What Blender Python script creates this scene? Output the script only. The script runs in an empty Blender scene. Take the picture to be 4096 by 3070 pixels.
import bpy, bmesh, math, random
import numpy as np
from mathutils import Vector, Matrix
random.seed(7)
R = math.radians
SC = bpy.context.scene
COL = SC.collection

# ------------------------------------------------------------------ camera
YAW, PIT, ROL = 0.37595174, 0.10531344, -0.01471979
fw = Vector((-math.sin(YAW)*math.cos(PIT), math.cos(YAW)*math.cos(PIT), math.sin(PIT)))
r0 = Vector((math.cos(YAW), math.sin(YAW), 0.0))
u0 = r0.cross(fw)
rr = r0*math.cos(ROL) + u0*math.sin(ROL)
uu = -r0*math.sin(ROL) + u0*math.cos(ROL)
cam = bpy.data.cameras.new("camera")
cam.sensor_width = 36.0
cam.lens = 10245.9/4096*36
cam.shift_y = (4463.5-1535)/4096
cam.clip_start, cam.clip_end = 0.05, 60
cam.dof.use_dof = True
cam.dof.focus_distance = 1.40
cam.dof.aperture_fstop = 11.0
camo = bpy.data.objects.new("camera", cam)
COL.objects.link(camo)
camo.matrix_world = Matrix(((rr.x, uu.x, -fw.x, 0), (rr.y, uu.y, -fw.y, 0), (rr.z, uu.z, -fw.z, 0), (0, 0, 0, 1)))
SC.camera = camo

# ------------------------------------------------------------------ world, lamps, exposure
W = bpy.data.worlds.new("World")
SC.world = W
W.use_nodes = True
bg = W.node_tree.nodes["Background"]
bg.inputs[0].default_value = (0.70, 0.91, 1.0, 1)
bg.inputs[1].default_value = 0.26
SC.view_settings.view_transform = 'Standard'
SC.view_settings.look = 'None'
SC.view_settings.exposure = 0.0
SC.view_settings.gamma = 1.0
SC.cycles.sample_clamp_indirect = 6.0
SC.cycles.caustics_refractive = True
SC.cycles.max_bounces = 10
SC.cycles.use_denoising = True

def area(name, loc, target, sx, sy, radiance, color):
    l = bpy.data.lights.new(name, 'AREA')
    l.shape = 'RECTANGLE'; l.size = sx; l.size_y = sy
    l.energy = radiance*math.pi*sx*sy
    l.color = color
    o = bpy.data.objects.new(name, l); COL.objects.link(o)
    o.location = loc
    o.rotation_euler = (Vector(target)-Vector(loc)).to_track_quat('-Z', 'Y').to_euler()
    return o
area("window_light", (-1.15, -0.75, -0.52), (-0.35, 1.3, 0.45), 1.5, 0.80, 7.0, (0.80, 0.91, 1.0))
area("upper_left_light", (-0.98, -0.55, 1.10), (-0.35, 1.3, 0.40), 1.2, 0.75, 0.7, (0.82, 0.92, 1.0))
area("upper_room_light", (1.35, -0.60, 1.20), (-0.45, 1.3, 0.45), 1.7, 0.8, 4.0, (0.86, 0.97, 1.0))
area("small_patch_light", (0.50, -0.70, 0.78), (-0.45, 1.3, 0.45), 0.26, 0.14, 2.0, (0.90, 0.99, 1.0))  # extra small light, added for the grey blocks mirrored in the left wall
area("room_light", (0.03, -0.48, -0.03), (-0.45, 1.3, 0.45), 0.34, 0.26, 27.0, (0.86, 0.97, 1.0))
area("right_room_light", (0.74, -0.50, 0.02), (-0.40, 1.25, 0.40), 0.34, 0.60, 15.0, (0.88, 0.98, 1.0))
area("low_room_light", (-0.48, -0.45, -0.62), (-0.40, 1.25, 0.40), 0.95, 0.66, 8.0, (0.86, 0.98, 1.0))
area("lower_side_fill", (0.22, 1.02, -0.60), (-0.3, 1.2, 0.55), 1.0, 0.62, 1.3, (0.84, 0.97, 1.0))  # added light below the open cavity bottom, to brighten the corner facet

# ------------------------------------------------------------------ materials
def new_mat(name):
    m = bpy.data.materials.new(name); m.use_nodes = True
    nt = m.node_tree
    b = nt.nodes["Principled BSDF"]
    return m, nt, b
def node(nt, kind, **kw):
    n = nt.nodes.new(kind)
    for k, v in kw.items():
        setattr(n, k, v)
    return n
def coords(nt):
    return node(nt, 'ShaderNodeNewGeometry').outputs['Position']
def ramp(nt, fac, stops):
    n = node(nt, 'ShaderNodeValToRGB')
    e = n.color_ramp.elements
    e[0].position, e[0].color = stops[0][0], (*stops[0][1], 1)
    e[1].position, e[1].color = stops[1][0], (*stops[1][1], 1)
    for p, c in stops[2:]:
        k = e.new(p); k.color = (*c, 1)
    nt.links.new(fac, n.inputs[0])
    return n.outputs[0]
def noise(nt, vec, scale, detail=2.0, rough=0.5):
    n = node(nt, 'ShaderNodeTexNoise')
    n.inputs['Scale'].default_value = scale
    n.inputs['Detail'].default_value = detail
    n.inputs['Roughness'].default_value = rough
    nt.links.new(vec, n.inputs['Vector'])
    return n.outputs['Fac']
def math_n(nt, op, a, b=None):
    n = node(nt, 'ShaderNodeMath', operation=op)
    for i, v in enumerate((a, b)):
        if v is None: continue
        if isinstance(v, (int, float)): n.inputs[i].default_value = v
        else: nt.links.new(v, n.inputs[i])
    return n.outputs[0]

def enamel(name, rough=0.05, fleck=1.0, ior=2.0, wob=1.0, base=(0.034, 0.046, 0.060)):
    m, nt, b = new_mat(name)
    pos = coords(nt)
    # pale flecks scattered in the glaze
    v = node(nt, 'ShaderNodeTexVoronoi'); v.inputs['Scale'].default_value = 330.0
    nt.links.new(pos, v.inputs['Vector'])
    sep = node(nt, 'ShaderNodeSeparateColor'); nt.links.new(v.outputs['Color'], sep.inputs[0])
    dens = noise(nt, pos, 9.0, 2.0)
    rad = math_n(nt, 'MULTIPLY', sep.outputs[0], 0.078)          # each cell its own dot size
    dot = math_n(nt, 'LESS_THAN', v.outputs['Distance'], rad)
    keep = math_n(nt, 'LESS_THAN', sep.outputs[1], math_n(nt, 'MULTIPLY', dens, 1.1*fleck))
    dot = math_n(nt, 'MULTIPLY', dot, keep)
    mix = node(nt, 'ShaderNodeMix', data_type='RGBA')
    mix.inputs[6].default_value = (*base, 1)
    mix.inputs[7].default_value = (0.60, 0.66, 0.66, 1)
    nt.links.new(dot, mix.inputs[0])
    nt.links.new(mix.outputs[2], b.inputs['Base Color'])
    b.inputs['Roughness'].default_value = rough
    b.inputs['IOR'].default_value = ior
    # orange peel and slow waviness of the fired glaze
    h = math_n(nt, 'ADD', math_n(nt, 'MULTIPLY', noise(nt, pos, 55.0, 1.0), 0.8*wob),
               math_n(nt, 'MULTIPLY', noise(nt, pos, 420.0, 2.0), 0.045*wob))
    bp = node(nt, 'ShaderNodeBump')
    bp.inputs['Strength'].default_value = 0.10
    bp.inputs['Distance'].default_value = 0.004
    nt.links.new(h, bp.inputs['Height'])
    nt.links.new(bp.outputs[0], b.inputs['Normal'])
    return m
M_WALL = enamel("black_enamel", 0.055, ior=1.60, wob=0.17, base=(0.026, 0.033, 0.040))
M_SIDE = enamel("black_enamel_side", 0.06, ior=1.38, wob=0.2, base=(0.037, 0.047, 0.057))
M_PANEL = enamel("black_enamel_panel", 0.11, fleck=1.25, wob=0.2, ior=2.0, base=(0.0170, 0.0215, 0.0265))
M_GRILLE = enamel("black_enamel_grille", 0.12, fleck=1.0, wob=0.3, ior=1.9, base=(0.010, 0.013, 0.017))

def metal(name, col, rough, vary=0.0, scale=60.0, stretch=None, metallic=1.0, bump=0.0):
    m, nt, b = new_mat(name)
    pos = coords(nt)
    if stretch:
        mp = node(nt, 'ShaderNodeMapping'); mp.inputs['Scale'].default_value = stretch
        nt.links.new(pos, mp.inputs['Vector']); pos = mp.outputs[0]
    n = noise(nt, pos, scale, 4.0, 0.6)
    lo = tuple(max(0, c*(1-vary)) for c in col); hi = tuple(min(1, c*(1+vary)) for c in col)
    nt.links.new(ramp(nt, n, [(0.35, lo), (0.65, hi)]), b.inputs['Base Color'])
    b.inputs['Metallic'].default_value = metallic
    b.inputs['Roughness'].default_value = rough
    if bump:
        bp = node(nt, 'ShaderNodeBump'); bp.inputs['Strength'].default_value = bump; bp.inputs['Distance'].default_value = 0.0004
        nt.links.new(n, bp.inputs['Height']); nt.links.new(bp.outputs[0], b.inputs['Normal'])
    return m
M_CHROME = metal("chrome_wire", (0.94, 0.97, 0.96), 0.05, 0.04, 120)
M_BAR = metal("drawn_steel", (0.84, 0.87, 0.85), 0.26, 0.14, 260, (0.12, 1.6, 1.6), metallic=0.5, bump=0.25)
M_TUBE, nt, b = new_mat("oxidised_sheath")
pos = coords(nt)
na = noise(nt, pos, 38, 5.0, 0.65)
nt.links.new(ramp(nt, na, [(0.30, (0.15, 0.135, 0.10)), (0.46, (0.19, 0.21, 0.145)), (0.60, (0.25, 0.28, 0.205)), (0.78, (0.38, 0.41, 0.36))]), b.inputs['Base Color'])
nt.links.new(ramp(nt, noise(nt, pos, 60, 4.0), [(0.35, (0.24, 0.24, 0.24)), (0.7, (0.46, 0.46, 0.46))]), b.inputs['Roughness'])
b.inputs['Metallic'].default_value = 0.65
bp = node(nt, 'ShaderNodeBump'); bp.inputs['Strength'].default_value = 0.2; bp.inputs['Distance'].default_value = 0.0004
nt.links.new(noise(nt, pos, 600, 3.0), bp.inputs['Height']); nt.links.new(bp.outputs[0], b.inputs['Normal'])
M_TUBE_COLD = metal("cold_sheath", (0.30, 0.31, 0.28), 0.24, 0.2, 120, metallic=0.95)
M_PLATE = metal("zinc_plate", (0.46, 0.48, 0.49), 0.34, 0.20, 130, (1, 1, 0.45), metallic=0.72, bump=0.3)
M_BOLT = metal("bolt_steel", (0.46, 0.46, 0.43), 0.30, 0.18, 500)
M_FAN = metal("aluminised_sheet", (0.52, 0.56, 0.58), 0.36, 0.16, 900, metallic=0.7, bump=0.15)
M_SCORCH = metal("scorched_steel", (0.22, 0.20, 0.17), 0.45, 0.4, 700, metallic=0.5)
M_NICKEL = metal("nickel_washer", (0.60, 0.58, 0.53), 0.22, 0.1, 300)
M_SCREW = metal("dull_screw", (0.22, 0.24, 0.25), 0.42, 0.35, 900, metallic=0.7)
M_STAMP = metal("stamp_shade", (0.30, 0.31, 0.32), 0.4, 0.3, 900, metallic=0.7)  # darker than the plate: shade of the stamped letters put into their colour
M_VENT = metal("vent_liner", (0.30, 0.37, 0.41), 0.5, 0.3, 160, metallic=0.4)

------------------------

* **EXERCISE INSTRUCTIONS**
Print the listing above from its first line through the line with "COL = SC.collection", and stop there.

* **SOLUTION FOR THIS PROBLEM**
What Blender Python script creates this scene? Output the script only. The script runs in an empty Blender scene. Take the picture to be 4096 by 3070 pixels.
import bpy, bmesh, math, random
import numpy as np
from mathutils import Vector, Matrix
random.seed(7)
R = math.radians
SC = bpy.context.scene
COL = SC.collection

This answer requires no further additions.